Scotland's place in Europe: our way forward

This paper sets out our position following the result of the EU Referendum.

Foreword from the First Minister

photograph of Nicola Sturgeon, First Minister

With less than six months to go before the UK is due to leave the European Union, time is running out to secure both an agreement on the terms of withdrawal and a political declaration that provides clarity on the future relationship.

The EU has been clear that the key economic planks of the UK Government's Chequers proposal are not acceptable.

The priority now is therefore to avoid the damage of either a no-deal Brexit or a blindfold deal, in which the UK leaves with no detail or guarantees on the future relationship. Any of these outcomes will be disastrous for jobs and living standards.

The Scottish Government, in line with the overwhelming vote for Remain in Scotland, supports continued EU Membership. Remaining in the EU continues to be our strong preference. Nevertheless in December 2016 we set out a compromise plan to keep Scotland and the UK in the European Single Market and Customs Union to limit the damage of Brexit as much as possible.

It is therefore simply incorrect for the Prime Minister to say that there is no alternative to Chequers. In fact, the UK Government's position is increasingly absurd - insisting on pursuing proposals they have been told will not work, while rejecting a plan that will.

With crucial decisions coming up over the next few weeks and months at EU level - and in the House of Commons where the UK Government must seek the approval of the UK Parliament - it is vital to break
the impasse. This document sets out how that can
be done.

A commitment to maintain membership of the European Single Market and Customs Union would secure both a withdrawal agreement and provide the clarity needed on the future relationship.
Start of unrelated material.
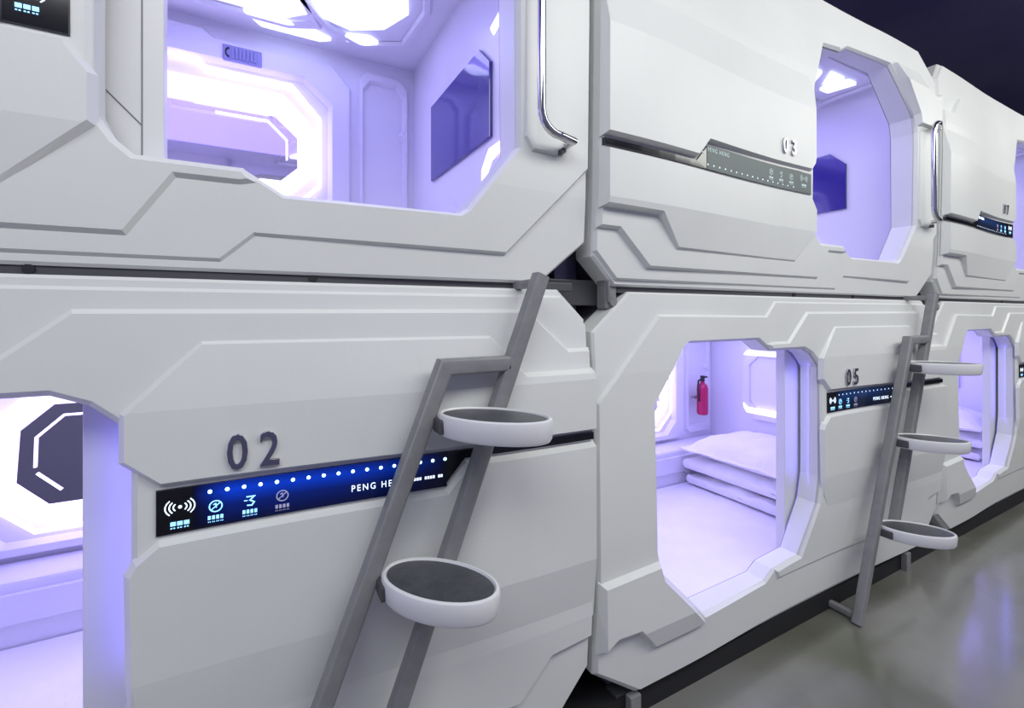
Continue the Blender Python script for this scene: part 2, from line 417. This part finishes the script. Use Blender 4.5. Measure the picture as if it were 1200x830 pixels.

This paper sets out why the Chequers proposal will not work, details recent independent analysis of the UK Government's proposals and sets out why a no-deal or a blindfold deal will be so damaging.

For the Prime Minister and the UK Government it is time to face reality. For MPs at Westminster it is time to come together in a common-sense coalition to minimise the Brexit damage.

There is no reason why this proposal cannot be accepted quickly, but if more time is needed to avoid a no-deal Brexit or blindfold Brexit crisis then the UK Government should ask for an extension to the Article 50 process. The Scottish Government has made clear it would support another EU referendum, although it's not clear how it would guarantee that Scotland would not, yet again, face exit against our will. However for those arguing for another EU referendum, an extension of Article 50 would allow the necessary time for it to be legislated for.

The Scottish Government, as ever, stands ready to do everything we can to bring about an end to what has been an unfolding Brexit disaster and to join with others to protect Scotland's place in Europe.